Here’s Iginla talking to the press after the Colorado Avalanche lost to the Winnipeg Jets:

I don’t know what it is about Iginla. He’s not eloquent, but somehow you feel better after listening to him.

I thought he could have been the perfect mentor for young captain Gabriel Landeskog. On the face of things, they seem to be cut from the same cloth, especially since they’re both power forwards.

It seemed to work that way in Iginla’s first season with the team. Landeskog had one of his best leadership years — he hit, fought and scored right when it was most needed by the team.

Last year, though, wasn’t so great for either man leadership-wise. Landeskog took ill-timed penalties that even got him suspended twice. Both men seemed to fight at the wrong times.

Iginla admitted that, for his part, he hesitated to take a bigger leadership role last year because he was no longer “the player I once was.” Maybe that left Landeskog a little high and dry — or maybe Landy’s own self-proclaimed “wild ways” led him astray.

This year has been more of a mixed bag. Landeskog is fourth on the team with penalty minutes, though they haven’t been as costly.

Iginla took some ridiculous penalties that cost the team at the beginning of the season, though some were poor calls by the referees. That said, I thought the major penalty he took at the conclusion of his 1,500th game was not only fitting for the type of player he is, but it could have been a good locker room move:

Iginla was standing up for a teammate after a big hit in a game the opponent had already won by a humiliating margin.


More from Mile High Sticking

Part of what led to Jarome Iginla being a shoe-in for the Hockey Hall of Fame was his offensive production. Back in the day, 30-goal seasons were normal for him, and he even had a couple 50+ goal seasons.

For the Colorado Avalanche, though, he’s never scored more than 29 goals in a season — he got just 22 last year.

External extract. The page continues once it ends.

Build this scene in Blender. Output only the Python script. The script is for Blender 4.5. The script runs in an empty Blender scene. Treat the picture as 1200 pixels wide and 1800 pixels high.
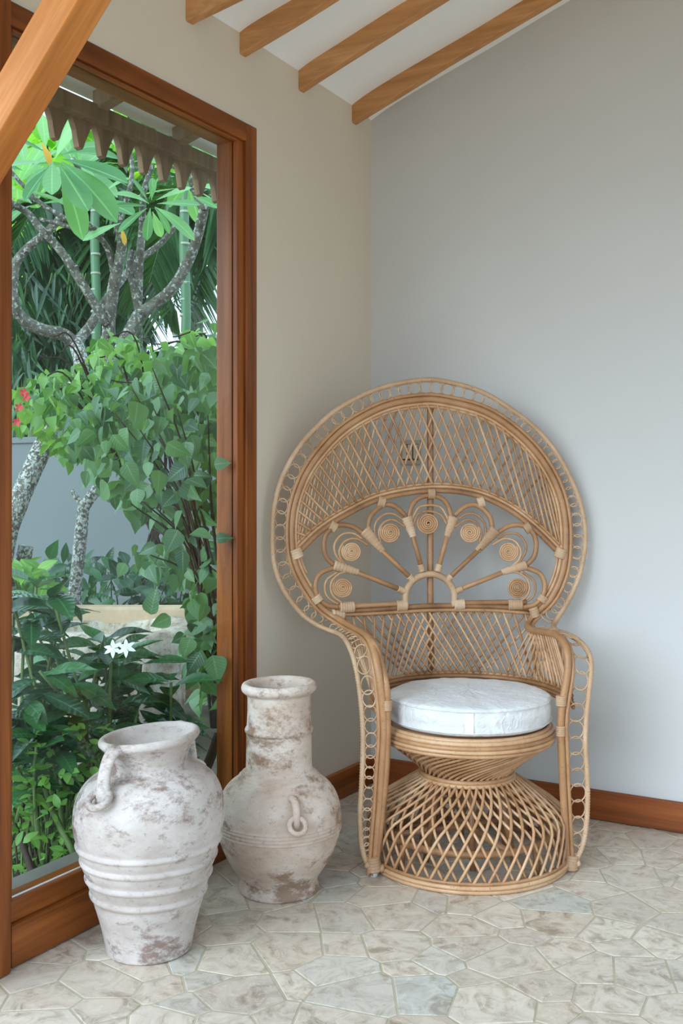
# A corner of a room: peacock chair, two clay jars and a tall window onto a garden
EXPOSURE = 1.06
SKYCOL = (0.75, 0.955, 1.2, 1)
SUN_E = 1.5
SUN_ANGLE = 45
SUN_DIR = (0.22, 0.87, -0.44)
ROOF_EXT = (4.2, -3.1)
WALL_COL = (0.60, 0.585, 0.55)
WALL_COL_L_LIT = (0.68, 0.60, 0.475)  # same paint as the right wall, its yellower light mixed into the colour
FLOOR_TONES = [(0.0, (0.572, 0.475, 0.368)), (0.2, (0.674, 0.577, 0.460)), (0.36, (0.550, 0.465, 0.377)), (0.52, (0.694, 0.600, 0.481)), (0.66, (0.592, 0.493, 0.390)), (0.80, (0.562, 0.512, 0.432)), (0.9, (0.530, 0.521, 0.460)), (1.0, (0.714, 0.615, 0.489))]
FLOOR_SPOT = (0.734, 0.643, 0.527)
FLOOR_COOL = (0.572, 0.508, 0.427)
RATTAN = ((0.30, 0.145, 0.06), (0.50, 0.272, 0.128), (0.63, 0.40, 0.225))
RATTAN_POLE = ((0.20, 0.09, 0.034), (0.37, 0.18, 0.076), (0.48, 0.26, 0.12))
RATTAN_WRAP = ((0.38, 0.22, 0.115), (0.53, 0.335, 0.19), (0.65, 0.46, 0.30))
import bpy, bmesh, math, random
from mathutils import Vector, Matrix, noise as mnoise

random.seed(7)
SC = bpy.context.scene
COL = SC.collection
R = math.radians
PI = math.pi

# ------------------------------------------------------------------ camera
CAM = Vector((1.948, -3.564, 1.16))
YAW = R(30.3)
FPX = 1817.0
FWD = Vector((-math.sin(YAW), math.cos(YAW), 0))
RGT = Vector((math.cos(YAW), math.sin(YAW), 0))
cd = bpy.data.cameras.new('camera')
cd.sensor_fit = 'VERTICAL'
cd.sensor_height = 36.0
cd.lens = FPX / 1800 * 36
cd.shift_y = -45 / 1800
cd.clip_start = 0.05
co = bpy.data.objects.new('camera', cd)
COL.objects.link(co)
co.location = CAM
co.rotation_euler = (R(90), 0, YAW)
SC.camera = co

# ------------------------------------------------------------------ world and exposure
SC.view_settings.view_transform = 'Standard'
SC.view_settings.look = 'None'
SC.view_settings.gamma = 1.0
SC.view_settings.use_curve_mapping = False
SC.view_settings.exposure = EXPOSURE
W = bpy.data.worlds.new('overcast_sky')
SC.world = W
W.use_nodes = True
bg = W.node_tree.nodes['Background']
bg.inputs['Color'].default_value = SKYCOL
bg.inputs['Strength'].default_value = 1.0
sd = bpy.data.lights.new('hazy_sun', 'SUN')
sd.energy = SUN_E
sd.angle = R(SUN_ANGLE)
sd.color = (0.78, 0.95, 1.1)
so = bpy.data.objects.new('hazy_sun', sd)
COL.objects.link(so)
so.rotation_euler = Vector(SUN_DIR).to_track_quat('-Z', 'Y').to_euler()
SC.cycles.max_bounces = 8
SC.cycles.diffuse_bounces = 5
SC.cycles.transparent_max_bounces = 12
SC.cycles.sample_clamp_indirect = 6.0
SC.cycles.caustics_reflective = False
SC.cycles.caustics_refractive = False


# ------------------------------------------------------------------ helpers
def at(px, py, t):
    """a point seen at (px, py) that stands t metres in front of the camera"""
    return CAM + t * (FWD + (px - 600) / FPX * RGT + Vector((0, 0, (855 - py) / FPX)))


def floor_at(px, py, z=0.0):
    return at(px, py, (CAM.z - z) * FPX / (py - 855))


def lerp(a, b, t):
    return a + (b - a) * t


def catmull(pts, n=6, closed=False):
    pts = [Vector(p) for p in pts]
    out = []
    m = len(pts)
    rng = range(m if closed else m - 1)
    for i in rng:
        if closed:
            p0, p1, p2, p3 = pts[(i - 1) % m], pts[i], pts[(i + 1) % m], pts[(i + 2) % m]
        else:
            p1, p2 = pts[i], pts[i + 1]
            p0 = pts[i - 1] if i > 0 else p1 * 2 - p2
            p3 = pts[i + 2] if i + 2 < m else p2 * 2 - p1
        for k in range(n):
            t = k / n
            t2, t3 = t * t, t * t * t
            out.append(0.5 * ((2 * p1) + (-p0 + p2) * t + (2 * p0 - 5 * p1 + 4 * p2 - p3) * t2 +
                              (-p0 + 3 * p1 - 3 * p2 + p3) * t3))
    if not closed:
        out.append(pts[-1].copy())
    return out


class Path:
    """arc-length lookup on a polyline"""
    def __init__(self, pts):
        self.p = [Vector(p) for p in pts]
        self.d = [0.0]
        for a, b in zip(self.p, self.p[1:]):
            self.d.append(self.d[-1] + (b - a).length)
        self.len = self.d[-1]

    def at(self, s):
        s = min(max(s, 0.0), self.len)
        lo, hi = 0, len(self.d) - 1
        while hi - lo > 1:
            m = (lo + hi) // 2
            if self.d[m] <= s:
                lo = m
            else:
                hi = m
        L = self.d[hi] - self.d[lo]
        return self.p[lo].lerp(self.p[hi], (s - self.d[lo]) / L if L else 0)

    def u(self, u):
        return self.at(u * self.len)

    def tan(self, s, e=0.004):
        return (self.at(s + e) - self.at(s - e)).normalized()


class MB:
    def __init__(self):
        self.v, self.f = [], []

    def add(self, vs, fs):
        o = len(self.v)
        self.v += [tuple(x) for x in vs]
        self.f += [tuple(i + o for i in f) for f in fs]
        return self

    def box(self, a, b):
        x0, y0, z0 = a
        x1, y1, z1 = b
        x0, x1 = min(x0, x1), max(x0, x1)
        y0, y1 = min(y0, y1), max(y0, y1)
        z0, z1 = min(z0, z1), max(z0, z1)
        return self.add([(x0, y0, z0), (x1, y0, z0), (x1, y1, z0), (x0, y1, z0),
                         (x0, y0, z1), (x1, y0, z1), (x1, y1, z1), (x0, y1, z1)],
                        [(0, 3, 2, 1), (4, 5, 6, 7), (0, 1, 5, 4), (1, 2, 6, 5), (2, 3, 7, 6), (3, 0, 4, 7)])

    def tube(self, pts, r, n=6, closed=False, flat=1.0, side=None):
        pts = [Vector(p) for p in pts]
        m = len(pts)
        rad = r if isinstance(r, (list, tuple)) else [r] * m
        tans = []
        for i in range(m):
            if closed:
                t = pts[(i + 1) % m] - pts[i - 1]
            else:
                t = pts[min(i + 1, m - 1)] - pts[max(i - 1, 0)]
            tans.append(t.normalized() if t.length > 1e-9 else Vector((0, 0, 1)))
        t0 = tans[0]
        if side is not None:
            nrm = Vector(side)
        else:
            nrm = Vector((0, 0, 1)) if abs(t0.z) < 0.9 else Vector((1, 0, 0))
        nrm = (nrm - nrm.dot(t0) * t0).normalized()
        vs = []
        for i in range(m):
            t = tans[i]
            nrm = (nrm - nrm.dot(t) * t)
            nrm = nrm.normalized() if nrm.length > 1e-9 else t.orthogonal().normalized()
            b = t.cross(nrm)
            for k in range(n):
                a = 2 * PI * k / n
                vs.append(pts[i] + rad[i] * (math.cos(a) * nrm + flat * math.sin(a) * b))
        fs = []
        for i in range(m if closed else m - 1):
            j = (i + 1) % m
            for k in range(n):
                k2 = (k + 1) % n
                fs.append((i * n + k, i * n + k2, j * n + k2, j * n + k))
        if not closed:
            fs.append(tuple(range(n - 1, -1, -1)))
            fs.append(tuple((m - 1) * n + k for k in range(n)))
        return self.add(vs, fs)

    def lathe(self, prof, n=48, fn=None):
        """prof: list of (r, z); open profile, poles where r == 0"""
        vs, fs = [], []
        for (r, z) in prof:
            for k in range(n):
                a = 2 * PI * k / n
                p = Vector((r * math.cos(a), r * math.sin(a), z))
                vs.append(fn(p) if fn else p)
        for i in range(len(prof) - 1):
            for k in range(n):
                k2 = (k + 1) % n
                fs.append((i * n + k, i * n + k2, (i + 1) * n + k2, (i + 1) * n + k))
        return self.add(vs, fs)

    def prism(self, poly, axis, d0, d1):
        """polygon (2-d) extruded along an axis: 0 x, 1 y, 2 z"""
        def mk(a, b, d):
            return {0: (d, a, b), 1: (a, d, b), 2: (a, b, d)}[axis]
        m = len(poly)
        vs = [mk(a, b, d0) for a, b in poly] + [mk(a, b, d1) for a, b in poly]
        fs = [tuple(range(m))[::-1], tuple(range(m, 2 * m))]
        for i in range(m):
            j = (i + 1) % m
            fs.append((i, j, m + j, m + i))
        return self.add(vs, fs)

    def mesh(self, name, smooth=True):
        me = bpy.data.meshes.new(name)
        me.from_pydata(self.v, [], self.f)
        if smooth:
            me.polygons.foreach_set('use_smooth', [True] * len(me.polygons))
        me.update()
        return me

    def build(self, name, mat, parent=None, smooth=True, loc=None, bevel=0.0, fix=False):
        me = self.mesh(name, smooth)
        if fix:
            b = bmesh.new()
            b.from_mesh(me)
            bmesh.ops.recalc_face_normals(b, faces=b.faces)
            b.to_mesh(me)
            b.free()
        o = link(name, me, mat, parent)
        if loc is not None:
            o.location = loc
        if bevel:
            m = o.modifiers.new('bevel', 'BEVEL')
            m.width = bevel
            m.segments = 2
            m.limit_method = 'ANGLE'
        return o


def link(name, me, mat=None, parent=None):
    if mat is not None and len(me.materials) == 0:
        me.materials.append(mat)
    o = bpy.data.objects.new(name, me)
    COL.objects.link(o)
    if parent is not None:
        o.parent = parent
    return o


def tag(o, label=None, cat=None, group=None, kind=None):
    if label:
        o['label'] = label
    if cat:
        o['category'] = cat
    if group:
        o['group'] = group
    if kind:
        o['kind'] = kind
    return o


def thing(name, loc, label, cat, group=None, rz=0.0):
    o = bpy.data.objects.new(name, None)
    COL.objects.link(o)
    o.location = loc
    o.rotation_euler = (0, 0, rz)
    o.empty_display_size = 0.1
    return tag(o, label, cat, group)


# ------------------------------------------------------------------ materials
def newmat(name):
    m = bpy.data.materials.new(name)
    m.use_nodes = True
    nt = m.node_tree
    return m, nt, nt.nodes['Principled BSDF'], nt.nodes['Material Output']


def N(nt, typ, **kw):
    n = nt.nodes.new(typ)
    for k, v in kw.items():
        if k.startswith('i_'):
            n.inputs[k[2:]].default_value = v
        else:
            setattr(n, k, v)
    return n


def ramp(nt, stops):
    n = nt.nodes.new('ShaderNodeValToRGB')
    cr = n.color_ramp
    while len(cr.elements) < len(stops):
        cr.elements.new(0.5)
    for e, (p, c) in zip(cr.elements, stops):
        e.position = p
        e.color = (c[0], c[1], c[2], 1) if not isinstance(c, (int, float)) else (c, c, c, 1)
    return n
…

He has four in 30 games this year, so it’s not looking good that he’ll hit 30.

I’ve got to think that offensive production wasn’t the only reason the Colorado Avalanche brought Iginla on board. After all, the team signed him on his 37th birthday. While 37 is the prime of your life in the real world, in hockey it’s the middle of veteran status. Colorado signed him for the intangibles he brings.

That said, $5.3 million is a lot, especially since he hasn’t always delivered on the intangibles as well. Now, Iginla has started making noises that he might be open to a trade to a contending team at deadline.

Whether Iginla leaves in March or April probably means little to the Colorado Avalanche in the long run. Even if they traded him now, it’s unlikely they’d get much in return except for cap relief. And there’s not a ton Colorado can do to go from dead-last in the NHL to playoff-bound even if they use that cap relief to make a blockbuster trade with a younger player.

Next: Hopes for the Avs

So, it’s hard to say that Iginla is or is not worth the trouble for the Colorado Avalanche. He’s not the main part of the problem, though he hasn’t been a main part of a solution either. Instead, let’s focus on the part the Avalanche will play in Iginla’s story. While it’s true that his achievements didn’t pile up while in Colorado, Iginla was wearing burgundy and blue at the culmination.

Jarome Iginla will always be remembered as a Calgary Flame. But the photos of some of his great accomplishments show he was once a Colorado Avalanche, too.